Monday, February 14, 2011

Several Webb Officials resisting transparency

The Saga continues at Good Ol' Webb County
It was a little too obvious that not everyone at Webb County is in favor of full disclosure. Commissioners Jaime Canales and Jerry Garza spoke out in favor of expanding accountability and transparency at future meetings only to be met with resistance from several Webb county officials. In order to prevent another CAA fiasco from occurring, Canales mentioned that the court should be able to know more about the processes that now take place behind closed doors. In particular, Canales wants the commissioner's court to know more about any contractors/vendors vying for Webb projects instead of simply getting a recommendation and then just voting yes or no.

The first to question the move was commissioner Rosaura Wawi Tijerina. She mentioned that although she agreed in principle, this is prohibited on any projects done with grant money because, according to her, such projects need to be scored by Webb County's scoring committee before any recommendation is made. She then called newly-appointed CAA Director (who will continue as Economic Director as well) Juan Vargas to confirm her statement. Vargas simply answered that yes, that was the case.

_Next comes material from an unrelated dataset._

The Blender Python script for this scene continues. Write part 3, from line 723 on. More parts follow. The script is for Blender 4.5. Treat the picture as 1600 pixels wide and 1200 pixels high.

At that point, commissioner Sciaraffa questioned Vargas about the scoring committee itself : "Can we, the court, be the scoring committee?" Vargas said no because the scoring committee and those approving any recommendations cannot be the same body. Canales then asked just who was on this seemingly mysterious committee. As it turns out, it's made up of auditor Leo Flores, purchaser Cecilia Moreno, HR chief Cynthia Mares, County attorney Ana Maria Cavazos and Leroy Medford, the county's Executive Administrator. New CAA Director Vargas was then asked "why aren't you on this committee" by Canales. Vargas replied with a sense of humor "well, I used to be on it but they took me off ". The motion was then amended to assign Vargas back to the scoring committee. Whew, did you get all of that?

Two others took exception to Canales/Garza's move towards real transparency. After making another motion that the court should approve any expenditures of above $5,000, Tax assessor collector Patricia Barrera and Head Start Director Aliza Oliveros were quick to speak out in protest. Both of them complained that the court was going overboard just because of what happened at the CAA. They both said that the fiasco at CAA was a "unique" thing and that not everyone should be "punished" as a result. Jerry Garza came back with something to the effect that the CAA debacle happened under the present court and that he wouldn't want another such "unique" situation to sneak up on them.

It looks like there's still quite a few people at Webb county that feel that we, the taxpaying, voting citizens of Webb should not dare expect to know all the details of how our hard-earned money is being spent-or wasted for that matter.